[saagarjha]

There’s a number of fun C++ ones similar in spirit: std::move, for example.

[codeflo]

std::move's implementation not quite as elegant, though (this is from the GCC source):

  template<typename _Tp>
    constexpr typename std::remove_reference<_Tp>::type&&
    move(_Tp&& __t) noexcept
    { return static_cast<typename std::remove_reference<_Tp>::type&&>(__t); }

[saagarjha]

It’s a bit ugly because the standard library functions are replete with underscores, and of course it isn’t empty. But I still think it’s quite surprising, as most people would think it actually does some sort of semantic “move”.

[saghm]

> It’s a bit ugly because the standard library functions are replete with underscores, and of course it isn’t empty.

I'll be honest, neither of those are my top issue with that in terms of why I think it's ugly.

[jcelerier]

The standard C++ way to free resources is the character '}'

[wwright]

Rust has the exact same semantics there. Drop is useful when you need to explicitly notate that a value should end its life early.

[klipt]

void drop(unique_ptr<T>&& x) {}

Would do the same in C++ for values held by unique_ptr: take ownership of the pointer and then free it.

[SamReidHughes]

No, it would not free it. It takes a reference to the pointer and does nothing.

[dkersten]

unique_ptr disposes of the object its holding when it goes out of scope unless passed to another unique_ptr or ownership is explicitly released. Presumably klipt would std::move the unique_ptr, hence the universal reference (which seems unnecessary, just pass it by value).
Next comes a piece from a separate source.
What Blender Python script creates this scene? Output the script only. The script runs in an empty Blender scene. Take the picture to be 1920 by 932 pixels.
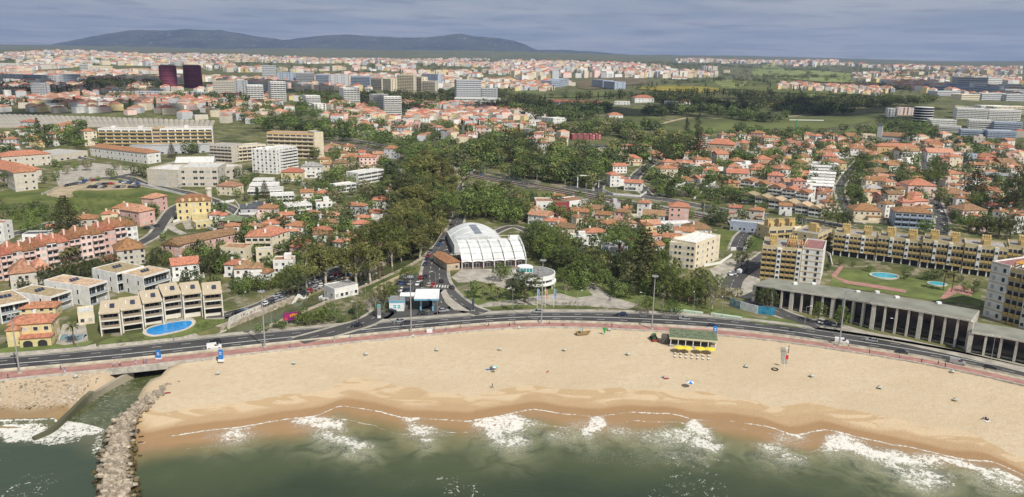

Am I missing something? Does it not work with std::move?

[Rusky]

Yes, you're missing that the type `T&&` is a reference, not a value, and so does not run the object's destructor when it goes out of scope.

[MauranKilom]

It would have to be

void drop(std::unique_ptr<T> x) {}

Or, you know, just call someX.reset(); or do someX = nullptr;. The drop call would be way noisier: drop(std::move(someX));

[edflsafoiewq]

The equivalent to drop in C++ would be

    template <class T>
    void drop(T&) = delete; // force callers to move

    template <class T>
    void drop(T&& x) {
        T drop_me(std::move(x));
    }

edit: fixed.

[Rusky]

This is not correct; moves must leave the value in a valid state, because its destructor will still run. The correct version is actually the same as Rust's:

    template <class T>
    void drop(T) {}

(Moving into a local in `drop(T&&)` also works.)

[edflsafoiewq]

You're correct, sorry (I did have that at one point...). But the equivalent of Rust's pass-by-moving is to pass an r-value reference. Passing a const reference to drop is certainly an error and should be disallowed.

[Filligree]

It used to, they got subtler. See https://stackoverflow.com/questions/50251487/what-are-non-le...

[Rusky]

NLL does not change those semantics; drop still runs at the end of the scope. It counts as a "use" for the purposes of NLL and thus keeps values with destructors alive.

[steveklabnik]

For some history, it was talked about changing this, but we couldn’t, due to back compatibility and it wasn’t clear it was actually a good idea. This was called “wary drop”.

[likeliv]

Would be nice if types could annotate their Drop trait with #[early_drop] if the drop has no visible side effect, do rust could free the memory earlier.

[steveklabnik]

“Early drop”, thanks autocorrect.

[perspective1]

Tell that to the enormous heap object you just forgot you made earlier.

[klipt]

It would work with an object held by unique_ptr though, exactly like this Rust example.

[saagarjha]

You’re not using std::unique_ptr to manage that?